Some short while after the Zhivago family have fled Moscow and settled in Varykino, on property that was once owned by his mother-in-law's family (but has been appropriated, but not now in use, by the Bolshevik thugs), a newpaper arrives bearing bad news.  Zhivago's father puts on his glasses, reads the headline in horror, and then slumps in grief.  He mutters, "They've shot the Czar, and all his family."


This, to me, is the most dreadful moment in the whole movie; a moment that, very often (until I came to join my Faith to that if the Orthodox Church) caused me actual physical distress to hear that.  To this day, it gives me a chill, but, immediately, comes the comforting reminder that they are not merely the murdered but the Martyred, canonized as Saint in the Orthodox Church.  I think also of the tens of thousands of Orthodox Christians---ordained and lay; ennobled and common; devout or nominal---all murdered, but through their Faith becoming the Martyred---to assuage the unlimited bloodthirstiness of the need for vengeance that demonically possessed the bulbous-headed failed lawyer, Vladimir Lenin.  

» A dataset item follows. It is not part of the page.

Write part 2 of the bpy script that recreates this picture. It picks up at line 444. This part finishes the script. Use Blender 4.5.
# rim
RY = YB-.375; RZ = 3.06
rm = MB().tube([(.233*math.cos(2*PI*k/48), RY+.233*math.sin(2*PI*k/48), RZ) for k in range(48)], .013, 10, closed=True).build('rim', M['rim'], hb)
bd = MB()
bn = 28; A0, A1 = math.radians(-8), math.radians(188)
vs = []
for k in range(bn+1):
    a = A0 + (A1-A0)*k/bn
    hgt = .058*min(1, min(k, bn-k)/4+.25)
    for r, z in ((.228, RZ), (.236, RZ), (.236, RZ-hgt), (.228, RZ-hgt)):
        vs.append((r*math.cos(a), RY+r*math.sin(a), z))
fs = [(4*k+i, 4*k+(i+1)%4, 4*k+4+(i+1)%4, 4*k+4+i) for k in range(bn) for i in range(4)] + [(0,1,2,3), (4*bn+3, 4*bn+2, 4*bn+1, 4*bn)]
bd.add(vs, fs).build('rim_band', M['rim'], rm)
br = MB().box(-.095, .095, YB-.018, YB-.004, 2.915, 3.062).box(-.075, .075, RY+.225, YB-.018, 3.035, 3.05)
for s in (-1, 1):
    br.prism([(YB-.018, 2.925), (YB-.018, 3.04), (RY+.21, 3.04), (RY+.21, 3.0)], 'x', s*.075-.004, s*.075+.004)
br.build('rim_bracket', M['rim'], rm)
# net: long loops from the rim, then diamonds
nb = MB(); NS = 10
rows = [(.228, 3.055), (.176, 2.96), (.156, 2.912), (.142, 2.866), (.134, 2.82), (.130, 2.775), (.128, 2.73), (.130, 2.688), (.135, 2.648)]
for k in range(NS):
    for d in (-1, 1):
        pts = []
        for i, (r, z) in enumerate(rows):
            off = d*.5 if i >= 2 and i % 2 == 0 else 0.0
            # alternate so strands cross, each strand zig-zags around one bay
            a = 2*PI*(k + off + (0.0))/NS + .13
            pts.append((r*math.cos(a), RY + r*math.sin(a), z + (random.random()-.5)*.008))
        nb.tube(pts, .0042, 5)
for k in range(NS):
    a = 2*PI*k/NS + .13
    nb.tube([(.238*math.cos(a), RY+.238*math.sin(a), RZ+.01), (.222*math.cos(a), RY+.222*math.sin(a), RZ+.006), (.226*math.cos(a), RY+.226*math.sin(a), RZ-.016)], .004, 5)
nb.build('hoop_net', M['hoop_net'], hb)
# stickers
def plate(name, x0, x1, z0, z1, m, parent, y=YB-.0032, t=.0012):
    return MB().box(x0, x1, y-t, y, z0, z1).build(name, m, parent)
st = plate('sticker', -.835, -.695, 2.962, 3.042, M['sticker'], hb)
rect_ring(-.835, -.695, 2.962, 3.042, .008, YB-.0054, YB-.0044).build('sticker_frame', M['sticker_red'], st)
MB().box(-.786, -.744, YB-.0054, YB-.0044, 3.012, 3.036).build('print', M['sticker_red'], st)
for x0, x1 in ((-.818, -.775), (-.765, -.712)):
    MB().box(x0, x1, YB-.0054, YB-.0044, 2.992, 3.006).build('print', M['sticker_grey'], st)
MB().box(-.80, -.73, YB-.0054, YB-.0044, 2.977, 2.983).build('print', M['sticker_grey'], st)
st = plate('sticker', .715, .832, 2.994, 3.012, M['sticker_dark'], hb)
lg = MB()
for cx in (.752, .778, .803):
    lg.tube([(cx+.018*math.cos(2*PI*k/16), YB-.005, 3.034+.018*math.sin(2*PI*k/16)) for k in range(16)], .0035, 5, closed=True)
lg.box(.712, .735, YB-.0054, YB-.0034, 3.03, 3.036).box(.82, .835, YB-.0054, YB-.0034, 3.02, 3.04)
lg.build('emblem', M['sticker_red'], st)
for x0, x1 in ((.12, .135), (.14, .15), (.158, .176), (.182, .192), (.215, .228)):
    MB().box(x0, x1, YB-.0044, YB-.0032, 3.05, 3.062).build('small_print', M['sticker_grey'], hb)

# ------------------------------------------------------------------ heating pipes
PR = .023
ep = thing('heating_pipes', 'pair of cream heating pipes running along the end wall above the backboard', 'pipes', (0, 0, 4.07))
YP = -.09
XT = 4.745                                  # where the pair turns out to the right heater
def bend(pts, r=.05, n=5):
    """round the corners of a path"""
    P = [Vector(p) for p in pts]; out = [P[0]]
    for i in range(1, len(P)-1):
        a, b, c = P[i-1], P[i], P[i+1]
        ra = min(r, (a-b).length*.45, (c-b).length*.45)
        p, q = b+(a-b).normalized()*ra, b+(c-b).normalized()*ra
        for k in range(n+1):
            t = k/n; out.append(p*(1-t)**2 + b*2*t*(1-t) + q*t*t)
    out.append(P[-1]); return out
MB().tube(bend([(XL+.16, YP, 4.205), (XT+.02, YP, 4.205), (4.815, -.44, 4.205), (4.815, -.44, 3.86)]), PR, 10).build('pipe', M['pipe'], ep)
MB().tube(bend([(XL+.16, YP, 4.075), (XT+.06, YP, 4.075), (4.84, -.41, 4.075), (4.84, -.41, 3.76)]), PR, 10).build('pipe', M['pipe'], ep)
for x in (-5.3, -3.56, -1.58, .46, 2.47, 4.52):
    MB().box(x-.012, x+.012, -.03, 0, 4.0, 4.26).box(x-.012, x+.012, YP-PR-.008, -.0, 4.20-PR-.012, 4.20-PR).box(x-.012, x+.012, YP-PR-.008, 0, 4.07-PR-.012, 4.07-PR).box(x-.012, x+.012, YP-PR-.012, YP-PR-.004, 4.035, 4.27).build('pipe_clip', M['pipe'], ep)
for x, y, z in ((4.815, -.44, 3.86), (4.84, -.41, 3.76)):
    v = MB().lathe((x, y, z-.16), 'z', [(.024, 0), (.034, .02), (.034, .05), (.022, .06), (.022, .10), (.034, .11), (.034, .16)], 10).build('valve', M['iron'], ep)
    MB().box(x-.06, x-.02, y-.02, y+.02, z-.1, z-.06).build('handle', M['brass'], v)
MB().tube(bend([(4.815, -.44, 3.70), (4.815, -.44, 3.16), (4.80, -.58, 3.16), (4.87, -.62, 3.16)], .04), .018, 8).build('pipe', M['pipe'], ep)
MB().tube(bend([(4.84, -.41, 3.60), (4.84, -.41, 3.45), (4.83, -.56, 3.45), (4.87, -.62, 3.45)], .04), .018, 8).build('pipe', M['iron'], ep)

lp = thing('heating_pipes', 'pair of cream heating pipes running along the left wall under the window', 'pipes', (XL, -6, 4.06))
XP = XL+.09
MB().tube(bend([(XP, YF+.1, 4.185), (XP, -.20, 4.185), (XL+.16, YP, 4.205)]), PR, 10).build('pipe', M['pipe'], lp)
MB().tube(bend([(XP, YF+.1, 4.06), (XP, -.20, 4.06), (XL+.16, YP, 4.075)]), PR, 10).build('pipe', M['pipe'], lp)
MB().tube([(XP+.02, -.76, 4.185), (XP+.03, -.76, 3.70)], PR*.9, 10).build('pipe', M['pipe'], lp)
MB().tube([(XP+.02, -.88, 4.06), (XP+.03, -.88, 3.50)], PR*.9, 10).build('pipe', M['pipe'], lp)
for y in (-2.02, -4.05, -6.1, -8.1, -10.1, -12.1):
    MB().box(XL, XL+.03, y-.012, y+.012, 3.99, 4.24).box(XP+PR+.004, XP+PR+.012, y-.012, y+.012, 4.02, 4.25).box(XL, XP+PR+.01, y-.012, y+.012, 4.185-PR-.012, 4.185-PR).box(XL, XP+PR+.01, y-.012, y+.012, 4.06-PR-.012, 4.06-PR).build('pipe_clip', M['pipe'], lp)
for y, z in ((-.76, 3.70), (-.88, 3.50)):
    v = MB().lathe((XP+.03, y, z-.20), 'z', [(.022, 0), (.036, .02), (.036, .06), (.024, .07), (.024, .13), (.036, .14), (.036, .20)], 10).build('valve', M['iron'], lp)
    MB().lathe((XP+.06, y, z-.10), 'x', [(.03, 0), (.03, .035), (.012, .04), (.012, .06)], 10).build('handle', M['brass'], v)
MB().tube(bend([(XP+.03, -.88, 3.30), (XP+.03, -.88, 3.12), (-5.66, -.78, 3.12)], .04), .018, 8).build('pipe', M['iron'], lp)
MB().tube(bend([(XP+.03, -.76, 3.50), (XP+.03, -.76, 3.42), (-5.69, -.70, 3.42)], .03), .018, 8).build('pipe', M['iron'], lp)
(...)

In addition to the Romanox martyrs, I think, primarily, of Elizabeth Romanox (the czar's sister-in-law, abbess of a convent), and of Metropolitan Benjamin of Petrograd, also brutally martyred.  Before his execution, Benjmain was stripped of his episcopal vestments and dressed like a peasant, as the Bolsheviks feared that the execution party would refuse to carry out the execution if they had realized who the victim was.


I just also read, while writing this, that, in certain instances, when groups to ve executed included Orthodox clergy, the priests were permitted to conduct a brief funeral service among those who were about to be slain.  I am a most unworthy and spiritually clumsy communicant of the Faith and Church for which these martyrs were slained; yet, even to the least, like me, that Faith has reached out to invite, and receive, and sustain.


I wear two crosses around my neck.  The smaller one is a metallic blue crucifix, and on the reverse side of the crossbar, my screen name, Starward, has been stamped.  The other is a somewhat larger Orthodox cross---indicative of my connection to the Orthodox Church, which I consider a privilege, and, also, worn in memory of the Poet Constantine Cavafy, and of the Romanox martyrs.